Armaan Shah
Jan 31, 2018 · 5 min read

Meditation is Hard

Practitioners study meditation for years to develop mastery. It took Andy Puddicombe, co-founder of Headspace, years of study before he became ordained as a Buddhist monk.

Despite the difficulty of the actual practice of meditation, people who are unaccustomed to a culture of meditation have an even more difficult barrier to entry:

Why should I meditate? How is it relevant to my life?

These barriers exist because meditation is, literally, a foreign concept to many of us — and our media reinforces that image.

Meditation in Our Media

Meditation in our media is most powerfully depicted through movies and TV shows. Benedict Cumberbatch in Doctor Strange journeys to a temple in Nepal where meditation is a frequent practice. Julia Roberts in Eat Pray Love travels the world in a mid-life crisis and meditation becomes an important part of her self-discovery in India.

Rarely do we see people in our media practicing meditation in stride with their daily lives. Imagine Gabriel Macht as Harvey Specter in Suits or Meryl Streep as Miranda Priestly in The Devil Wears Prada meditating. It just wouldn’t fit. Our culture and media work in conjunction, shaping meditation as relevant only for people undergoing a significant life change — no one else has the time for it. Consequently, any meditation product or service faces the uphill battle of changing that perception.

Bridging the Gap

While many apps deliver meditation as a product, very few focus first on the broader issue of reshaping the perception of meditation. This is where Headspace stands apart.

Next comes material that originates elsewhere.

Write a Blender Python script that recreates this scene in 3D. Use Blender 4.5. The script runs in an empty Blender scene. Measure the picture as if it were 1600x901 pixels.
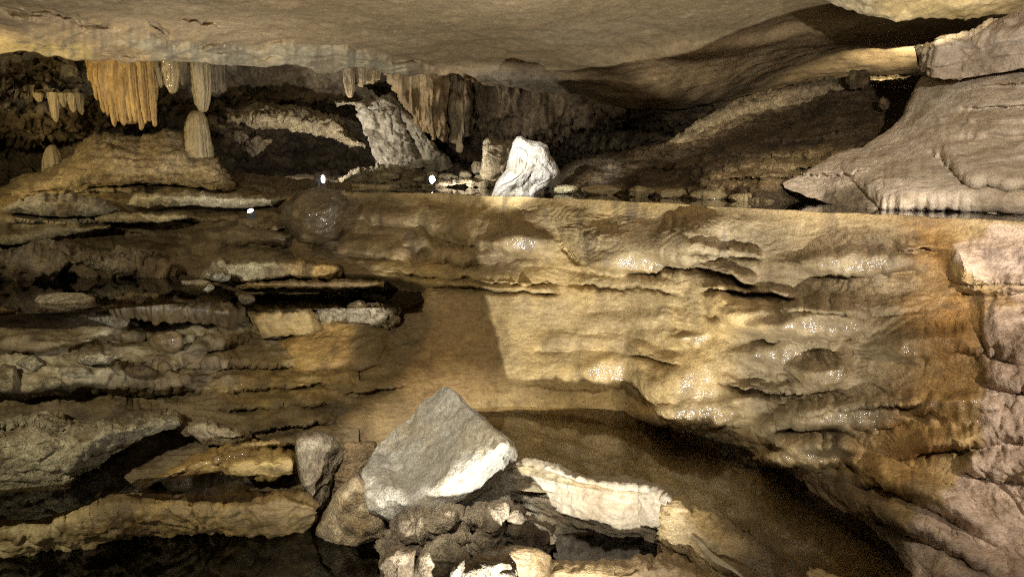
import bpy, bmesh, math, random
import numpy as np
random.seed(4); RNG = np.random.default_rng(7)
C = bpy.context.scene.collection
FPX = 1155.0; HOR = 255.0; TH = math.atan((450.5-HOR)/FPX); ZC = 1.75
ct, st = math.cos(TH), math.sin(TH)

# ------------------------------------------------------------------ geometry helpers
def ray(px, py):
    px = np.asarray(px, float); py = np.asarray(py, float)
    x = (px-800)/FPX; v = (py-450.5)/FPX
    dy = ct - v*st
    return x/dy, -(st+v*ct)/dy
def P(px, py, Y):
    """the point at forward distance Y on the sight line of a picture point"""
    a, b = ray(px, py)
    return np.stack(np.broadcast_arrays(a*Y, np.asarray(Y, float), ZC+b*Y), -1)
def onz(px, py, z):
    a, b = ray(px, py)
    return (z-ZC)/b

_perm = np.random.default_rng(3).permutation(256); _perm = np.concatenate([_perm, _perm, _perm])
_g = np.random.default_rng(5).normal(size=(256, 3)); _g /= np.linalg.norm(_g, axis=1)[:, None]
def perlin(p):
    p = np.asarray(p, float); sh = p.shape[:-1]; p = p.reshape(-1, 3)
    i = np.floor(p).astype(int); f = p-i; i &= 255
    u = f*f*f*(f*(f*6-15)+10)
    out = 0
    for dx in (0, 1):
        wx = u[:, 0] if dx else 1-u[:, 0]
        for dy in (0, 1):
            wy = u[:, 1] if dy else 1-u[:, 1]
            for dz in (0, 1):
                wz = u[:, 2] if dz else 1-u[:, 2]
                h = _perm[_perm[_perm[(i[:, 0]+dx) & 255]+((i[:, 1]+dy) & 255)]+((i[:, 2]+dz) & 255)]
                g = _g[h]
                d = g[:, 0]*(f[:, 0]-dx)+g[:, 1]*(f[:, 1]-dy)+g[:, 2]*(f[:, 2]-dz)
                out = out + wx*wy*wz*d
    return (out*1.5).reshape(sh)
def fbm(p, s=1.0, o=4, seed=0.0, st_=(1, 1, 1)):
    q = np.asarray(p)*np.array(st_)*s+seed*17.31
    a, r = 1.0, 0; t = 0
    for k in range(o):
        r = r+a*perlin(q+k*5.7); t += a; q = q*2.03; a *= 0.5
    return r/t*1.4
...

Equipped with a deep understanding of how meditation can improve one’s mental health and lifestyle, Headspace focuses on connecting the foreignness of the practice with the needs of the user. Most importantly, Headspace has identified the user’s jobs to be done.

1) I feel as though I am always busy and I need to focus on the things that matter

2) I’d like to lead a more fulfilling life and focus on being grateful

Users that lead busy and fast paced lives have a tough time focusing on what provides the most value to them. The gazillion productivity posts on Medium and the even larger number of readers is demonstrative of the need to live deliberately. Headspace’s approach to solving this problem is entirely different and non-obvious.

Headspace aims to provide mental clarity as the product to their service by helping their user identify what they value most and focus on internal fulfillment.

Even as Headspace delivers on such a service, an important barrier still remains: how can Headspace actually convince potential users of the value of meditation? The question still stands: how is this relevant to my life?

Marketing to Touchpoints

If Headspace aims to enable widespread adoption of a product lacking a clear use case, they will need to evolve the perception of meditation for their users and create the need.

Headspace targets institutions of authority and influence. Scientific fact, famous individuals (a.k.a. influencers), and talk shows or TV media are important vehicles of widespread adoption.

As of this writing, the landing page of quotes Emma Watson on the “genius” of Headspace and references research analyzing the (ultimately positive) effects of meditation. Andy Puddicombe gave a Ted Talk and appeared on several talk shows to speak to the value of meditation. Ryan Seacrest, Jessica Alba, and Jared Leto are all investors in Headspace.

Headspace is using these touchpoints as a means of establishing a new perception that emphasizes the value of a peaceful mind and the corresponding focus and fulfillment that comes with it.

Designing the Experience

With a strong set of user insights, Headspace uses the in-app experience to tie perception and need together. The app’s friendly, animated characters and warm colors invite you into the world of meditation. An animation of a character traveling through snow-topped mountains or floating around the world in a hot air balloon resembles the “finding yourself” themes surrounding meditation in media. The next animation presented, though, might be of a more relatable animation of a character stuck in traffic or working out.

The animations simultaneously confirm the user’s belief that meditation is a foreign concept, as well as, relate to the user’s daily struggles.

Headspace has taken a nuanced understanding of a perception and taken on an even more impressive challenge of reshaping that impression through design and marketing. If successful, the app could define the form in which many people in our culture meditate and in the long term, impact how meditation is portrayed in our media. I admire the company’s work in a space of high risk, high reward and the unique strategy they employ to acquire new users.

Food for Thought

Yoga once was a similarly unknown activity in western cultures until it began to take a fitness-centered focus. With its popularization, there is a considerable amount of discussion on the appropriation of yoga from a religious/spiritual practice to a more external, health and fitness one.

Meditation could take a similar route. Headspace has been able to deliver meditation as a service to their core user, but by catering to the mainstream, they risk making similar changes to the practice for the sake of fitting the needs of their users 😟. My next question is, how will they balance the broadening of meditation as a service to serve more people with the original intent and spiritual components of the practice?